Um desses é “They Live”, de John Carpenter, filme que conta a história de um andarilho que, após encontrar um par de óculos bizarros, passa a ver a verdade das coisas. Anúncios publicitários e propagandas mostram seu real significado, um comunicado do governo perde o charme das imagens e das cores e mostra apenas “OBEY” em preto e branco. Claro, o longa de Carpenter não usou a mesma idéia de Zizek por coincidência, o que o óculos realmente revela é que a Terra foi dominada por alienígenas disfarçados como pessoas normais. Não precisa ter visto “They Live” para entender o ponto apresentado, tudo é bem explicado. Outros exemplos, por outro lado, se mostram mais claros por tratarem do exemplo mais diretamente. Indo além da definição de ideologia como conceito, o apresentador mostra também como o conceito é usado em grandes movimentos políticos, como o Nazismo e o Stalinismo; melhor ainda, ele explica como quebrar a lógica aparentemente tão bem embrulhada de tais movimentos. Neste caso, os exemplos já são mais próximos com a teoria: para o nazismo, “O Triunfo da Vontade” de Leni Riefenstahl é usado; enquanto para o Stalinismo “The Fall of Berlin” é o escolhido.
O mais legal de tudo isso é que realmente inovam a maneira de apresentar uma palestra quando Slavoj Zizek em pessoa é colocado nos sets reconstruídos dos filmes que cita. Dentre eles, pode-se citar o barco de “Tubarão”, o apartamento de Travis Bickle em “Taxi Driver” e até mesmo o banheiro do quartel de “Full Metal Jacket”. Os cenários, montados exatamente como nos filmes, vão além de fazer homenagem a grandes obras por criar uma nova esfera para o poder metafórico de Zizek, que, no fundo, nem precisaria delas para entreter o espectador com conteúdo puro, ele facilmente tem conhecimento e fluência nas palavras para evitar que o tédio tome conta. De qualquer forma, ver essa personalidade singular e sua figura nada charmosa no mesmo cenário onde grandes estrelas pisaram torna tudo mais digerível, usando o humor daquela situação absurda como apoio. Nada de termos em latim, palavras desnecessariamente complicadas, conceitos que poucos acadêmicos de Filosofia conhecem ou um tom de voz incômodo. o apresentador apenas explica o que sabe de melhor com palavras bem escolhidas, um sotaque forte e uma frequente incapacidade de olhar para a câmera.

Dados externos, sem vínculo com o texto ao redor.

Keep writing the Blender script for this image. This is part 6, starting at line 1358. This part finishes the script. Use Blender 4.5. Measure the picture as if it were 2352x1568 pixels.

Por que fazemos o que fazemos? Sabendo o porquê dessas atitudes, porque continuamos nesse caminho? Qual a real verdade por trás de movimentos genocidas? Todas são perguntas que já devem ter atormentado a pessoa alheia e que, vez após vez, ficaram sem resposta. Existem livros sobre tudo e sobre nada, mas poucos que dão um ponto de vista tão rápido, conciso e direto como “The Pervert’s Guide to Ideology”.